* **Dataset content**
# # # #
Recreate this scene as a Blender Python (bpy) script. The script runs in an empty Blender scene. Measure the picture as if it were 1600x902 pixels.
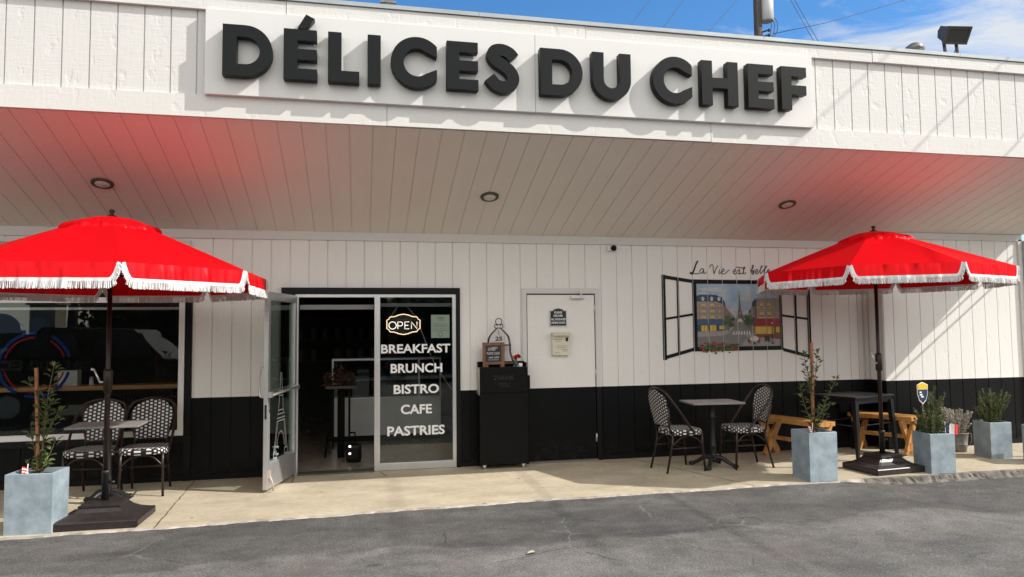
import bpy, bmesh, math, random
from mathutils import Vector, Matrix
random.seed(7)
R = math.radians
S = bpy.context.scene
COL = S.collection
PI = math.pi

# ------------------------------------------------------------------ materials
def new_mat(name):
    m = bpy.data.materials.new(name); m.use_nodes = True
    nt = m.node_tree; nt.nodes.clear()
    out = nt.nodes.new('ShaderNodeOutputMaterial')
    return m, nt, out

def mat(name, col, rough=0.6, metal=0.0, var=0.0, vscale=6.0, bump=0.0, bscale=40.0, stretch=(1, 1, 1), spec=0.5, sheen=0.0, col2=None, emit=None, estr=0.0, trans=0.0, detail=5.0):
    m, nt, out = new_mat(name)
    b = nt.nodes.new('ShaderNodeBsdfPrincipled')
    nt.links.new(b.outputs[0], out.inputs[0])
    b.inputs['Base Color'].default_value = (*col, 1)
    b.inputs['Roughness'].default_value = rough
    b.inputs['Metallic'].default_value = metal
    b.inputs['Specular IOR Level'].default_value = spec
    if sheen: b.inputs['Sheen Weight'].default_value = sheen
    if emit:
        b.inputs['Emission Color'].default_value = (*emit, 1); b.inputs['Emission Strength'].default_value = estr
    tc = None
    if var or bump or col2:
        tc = nt.nodes.new('ShaderNodeTexCoord'); mp = nt.nodes.new('ShaderNodeMapping')
        mp.inputs['Scale'].default_value = stretch
        nt.links.new(tc.outputs['Object'], mp.inputs[0])
    if var or col2:
        n = nt.nodes.new('ShaderNodeTexNoise'); n.inputs['Scale'].default_value = vscale; n.inputs['Detail'].default_value = detail; n.inputs['Roughness'].default_value = .62
        nt.links.new(mp.outputs[0], n.inputs['Vector'])
        r = nt.nodes.new('ShaderNodeValToRGB')
        c2 = col2 if col2 else tuple(min(1, c * (1 + var)) for c in col)
        c1 = col if col2 else tuple(c * (1 - var) for c in col)
        r.color_ramp.elements[0].position = .33; r.color_ramp.elements[0].color = (*c1, 1)
        r.color_ramp.elements[1].position = .68; r.color_ramp.elements[1].color = (*c2, 1)
        nt.links.new(n.outputs['Fac'], r.inputs[0]); nt.links.new(r.outputs[0], b.inputs['Base Color'])
    if bump:
        n2 = nt.nodes.new('ShaderNodeTexNoise'); n2.inputs['Scale'].default_value = bscale; n2.inputs['Detail'].default_value = 4
        nt.links.new(mp.outputs[0], n2.inputs['Vector'])
        bp = nt.nodes.new('ShaderNodeBump'); bp.inputs['Strength'].default_value = bump; bp.inputs['Distance'].default_value = .01
        nt.links.new(n2.outputs['Fac'], bp.inputs['Height']); nt.links.new(bp.outputs[0], b.inputs['Normal'])
    return m

def glass_mat(name, tint=(.8, .85, .83), ior=1.5, boost=1.0):
    m, nt, out = new_mat(name)
    t = nt.nodes.new('ShaderNodeBsdfTransparent'); t.inputs[0].default_value = (*tint, 1)
    g = nt.nodes.new('ShaderNodeBsdfGlossy'); g.inputs['Roughness'].default_value = .01; g.inputs[0].default_value = (.95, 1, .98, 1)
    f = nt.nodes.new('ShaderNodeFresnel'); f.inputs[0].default_value = ior
    mu = nt.nodes.new('ShaderNodeMath'); mu.operation = 'MULTIPLY'; mu.inputs[1].default_value = boost; mu.use_clamp = True
    mx = nt.nodes.new('ShaderNodeMixShader')
    nt.links.new(f.outputs[0], mu.inputs[0]); nt.links.new(mu.outputs[0], mx.inputs[0]); nt.links.new(t.outputs[0], mx.inputs[1]); nt.links.new(g.outputs[0], mx.inputs[2])
    nt.links.new(mx.outputs[0], out.inputs[0])
    return m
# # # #
* **What needs to be done**
Your task is to restate word for word the lines from the top of the data to the line containing "return m, nt, out", both ends included, with every picture left out.

* **The completed task**
Recreate this scene as a Blender Python (bpy) script. The script runs in an empty Blender scene. Measure the picture as if it were 1600x902 pixels.
import bpy, bmesh, math, random
from mathutils import Vector, Matrix
random.seed(7)
R = math.radians
S = bpy.context.scene
COL = S.collection
PI = math.pi

# ------------------------------------------------------------------ materials
def new_mat(name):
    m = bpy.data.materials.new(name); m.use_nodes = True
    nt = m.node_tree; nt.nodes.clear()
    out = nt.nodes.new('ShaderNodeOutputMaterial')
    return m, nt, out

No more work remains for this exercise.